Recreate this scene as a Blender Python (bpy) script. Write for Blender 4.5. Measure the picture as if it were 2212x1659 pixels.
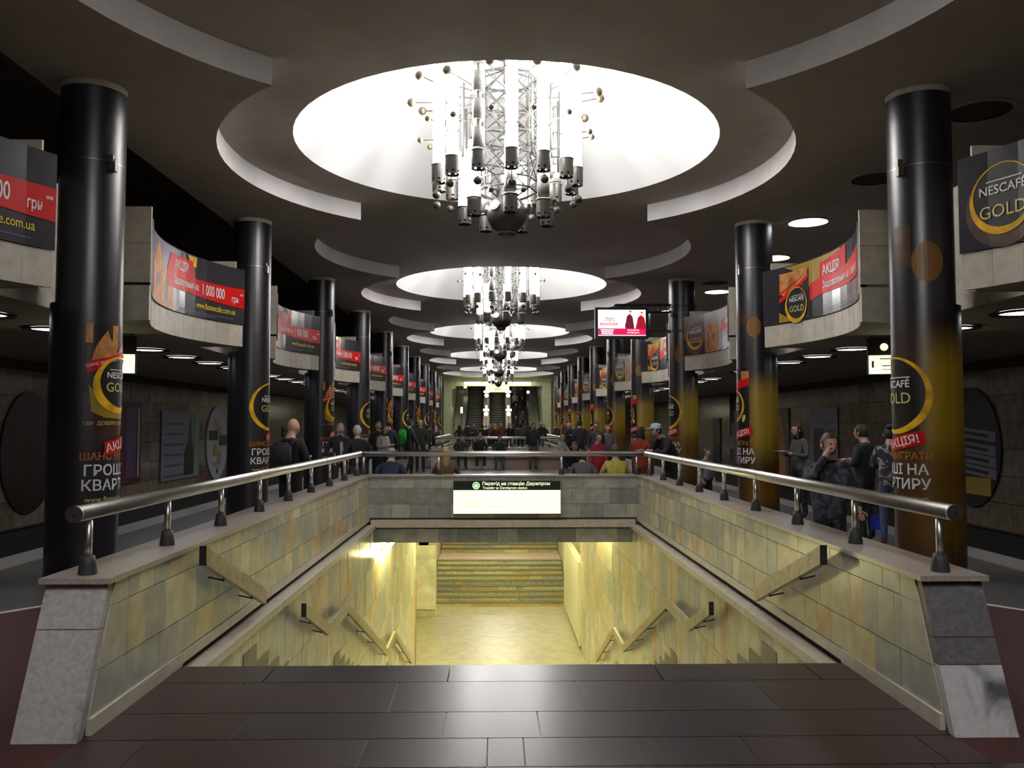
import bpy, bmesh, math, random
from mathutils import Vector, Matrix
R = random.Random(7)
PI = math.pi
for o in list(bpy.data.objects):
    bpy.data.objects.remove(o, do_unlink=True)
SC = bpy.context.scene
COL = SC.collection

# ------------------------------------------------------------------ camera, world, exposure
EYE = 1.6
cam_d = bpy.data.cameras.new('camera')
cam_d.sensor_width = 36.0
cam_d.lens = 36.0 * 1821.85 / 2212
cam_d.clip_end = 300
cam = bpy.data.objects.new('camera', cam_d)
COL.objects.link(cam)
cam.location = (-0.148, 0.0, EYE)
cam.rotation_euler = (PI / 2 + 0.0486, 0, -0.0187)
SC.camera = cam
wd = bpy.data.worlds.new('world')
SC.world = wd
wd.use_nodes = True
wd.node_tree.nodes['Background'].inputs[0].default_value = (0.01, 0.01, 0.012, 1)
wd.node_tree.nodes['Background'].inputs[1].default_value = 0.2
SC.view_settings.view_transform = 'Standard'
SC.view_settings.look = 'None'
SC.view_settings.gamma = 1
SC.view_settings.use_curve_mapping = False
SC.view_settings.exposure = 0.0
LAMP_E = 33.0      # glow of the lit chandelier tubes
DOWN_E = 10.0       # round downlights under the gallery
STAIR_E = 112.0     # fluorescent lamps of the passage below
SIGN_E = 1.6

# ------------------------------------------------------------------ measures (metres)
D = 12.0
ZA, ZB = 5.27, 5.575          # lower ceiling, recessed ceiling
RC, RD = 3.954, 2.99          # recess circles, dome rims
CX, CY0, CR = 4.537, 9.135, 0.323
WX = -0.025                   # middle of the stair well
WI, WO = 2.23, 2.55           # inner and outer half width of the parapets
ZU = 2.90                     # underside of the gallery
SIDE = 9.6

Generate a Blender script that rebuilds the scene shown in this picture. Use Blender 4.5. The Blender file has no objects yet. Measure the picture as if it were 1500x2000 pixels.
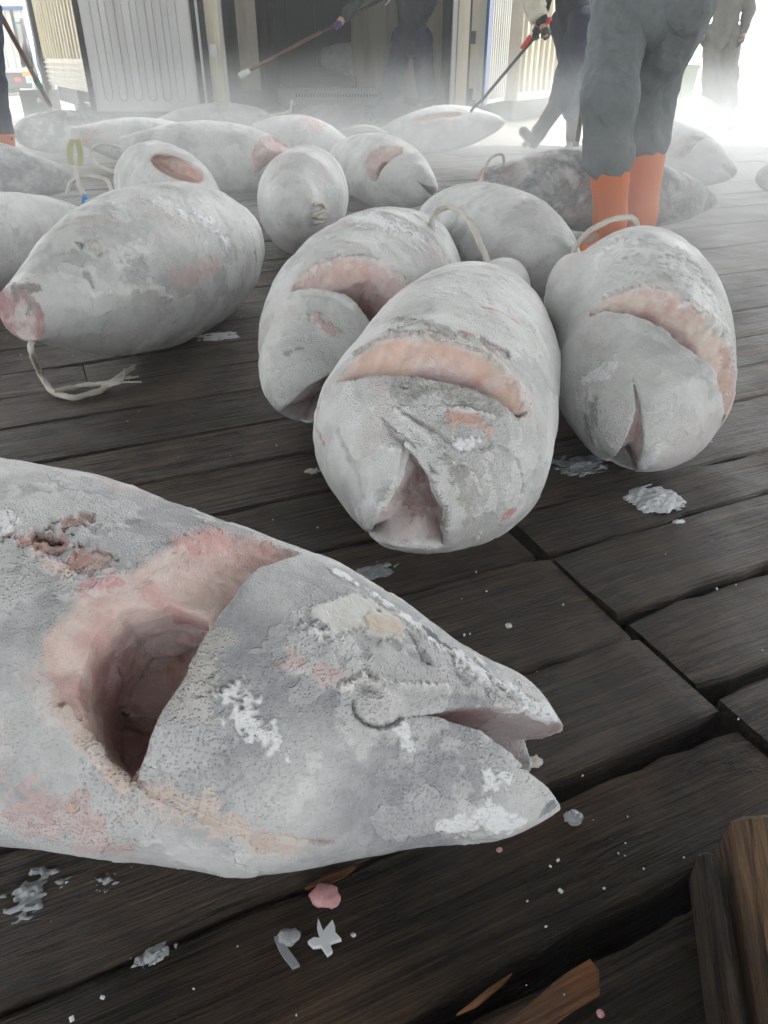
import bpy, math, random
import numpy as np
from mathutils import Vector, Matrix
from mathutils.bvhtree import BVHTree
R = math.radians
S = bpy.context.scene
COL = S.collection
random.seed(7)

# ------------------------------------------------------------ camera
F_PX, CAM_H, PITCH = 1440.0, 0.87, R(31.7)
cd = bpy.data.cameras.new('camera'); cam = bpy.data.objects.new('camera', cd); COL.objects.link(cam)
cd.sensor_fit = 'VERTICAL'; cd.sensor_height = 24.0; cd.lens = 24.0 * F_PX / 2000.0
cd.clip_start = 0.02; cd.clip_end = 3000
cam.location = (0, 0, CAM_H); cam.rotation_euler = (math.pi / 2 - PITCH, 0, 0)
S.camera = cam
# ------------------------------------------------------------ light
SUN_EL, SUN_AZ = R(60), R(28)       # azimuth measured from +Y towards +X
w = bpy.data.worlds.new('World'); S.world = w; w.use_nodes = True
nt = w.node_tree; nt.nodes.clear()
sky = nt.nodes.new('ShaderNodeTexSky'); sky.sky_type = 'NISHITA'; sky.sun_disc = False
sky.sun_elevation = SUN_EL; sky.sun_rotation = SUN_AZ; sky.dust_density = 3; sky.air_density = 1.2; sky.ozone_density = 1
hs = nt.nodes.new('ShaderNodeHueSaturation'); hs.inputs['Saturation'].default_value = 0.10
bg = nt.nodes.new('ShaderNodeBackground'); bg.inputs[1].default_value = 0.12
wo = nt.nodes.new('ShaderNodeOutputWorld')
nt.links.new(sky.outputs[0], hs.inputs['Color']); nt.links.new(hs.outputs[0], bg.inputs[0]); nt.links.new(bg.outputs[0], wo.inputs[0])
sl = bpy.data.lights.new('sun', 'SUN'); sl.energy = 0.5; sl.angle = R(14); sl.color = (1, .97, .92)
so = bpy.data.objects.new('sun', sl); COL.objects.link(so)
sd = Vector((math.sin(SUN_AZ) * math.cos(SUN_EL), math.cos(SUN_AZ) * math.cos(SUN_EL), math.sin(SUN_EL)))
so.rotation_euler = sd.to_track_quat('Z', 'Y').to_euler()
S.view_settings.view_transform = 'Standard'; S.view_settings.look = 'None'
S.view_settings.gamma = 1; S.view_settings.exposure = 2.75
S.render.engine = 'CYCLES'
S.cycles.use_denoising = True
S.cycles.max_bounces = 8; S.cycles.diffuse_bounces = 4; S.cycles.volume_bounces = 2
HAZE, MIST_D, MIST_H = .007, .54, 1.0
S.cycles.volume_step_rate = 3.0; S.cycles.volume_max_steps = 96

# ------------------------------------------------------------ pixel <-> world helpers
CP, SP = math.cos(PITCH), math.sin(PITCH)
def ray(u, v):
    x = (u - 750) / F_PX; y = -(v - 1000) / F_PX
    return np.array([x, CP + y * SP, -SP + y * CP])
def at(u, v, z=0.0):
    d = ray(u, v); t = (z - CAM_H) / d[2]
    return np.array([0, 0, CAM_H]) + d * t
def aty(u, v, y):
    d = ray(u, v); t = y / d[1]
    return np.array([0, 0, CAM_H]) + d * t
def px(pt):
    q = np.asarray(pt, float) - [0, 0, CAM_H]
    wd = q[..., 1] * CP - q[..., 2] * SP
    uu = q[..., 1] * SP + q[..., 2] * CP
    return 750 + F_PX * q[..., 0] / wd, 1000 - F_PX * uu / wd

# ------------------------------------------------------------ object helpers
def tag(o, label=None, cat=None, group=None, kind=None):
    if label: o['label'] = label
    if cat: o['category'] = cat
    if group: o['group'] = group
    if kind: o['kind'] = kind
    return o
def empty(name, loc=(0, 0, 0), label=None, cat=None, group=None):
    o = bpy.data.objects.new(name, None); o.location = tuple(loc); o.empty_display_size = .1
    COL.objects.link(o); return tag(o, label, cat, group)
def link(name, me, mat=None, parent=None, loc=None):
    o = bpy.data.objects.new(name, me); COL.objects.link(o)
    if mat is not None and not me.materials: me.materials.append(mat)
    if parent is not None:
        o.parent = parent
        if loc is None:
            # mesh given in world coordinates: keep it there
            o.matrix_parent_inverse = parent.matrix_world.inverted() if False else Matrix.Translation(parent.location).inverted()
            if parent.parent is not None:
                pp = parent.parent
                o.matrix_parent_inverse = Matrix.Translation(-(pp.location if pp.type == 'EMPTY' else Vector()))
                o.matrix_parent_inverse = Matrix()
    if loc is not None: o.location = tuple(loc)
    return o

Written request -
Up to and including the line with "COL = SC.collection", copy the data above from its first line. Skip pictures.

Expected answer -
Recreate this scene as a Blender Python (bpy) script. Write for Blender 4.5. Measure the picture as if it were 2212x1659 pixels.
import bpy, bmesh, math, random
from mathutils import Vector, Matrix
R = random.Random(7)
PI = math.pi
for o in list(bpy.data.objects):
    bpy.data.objects.remove(o, do_unlink=True)
SC = bpy.context.scene
COL = SC.collection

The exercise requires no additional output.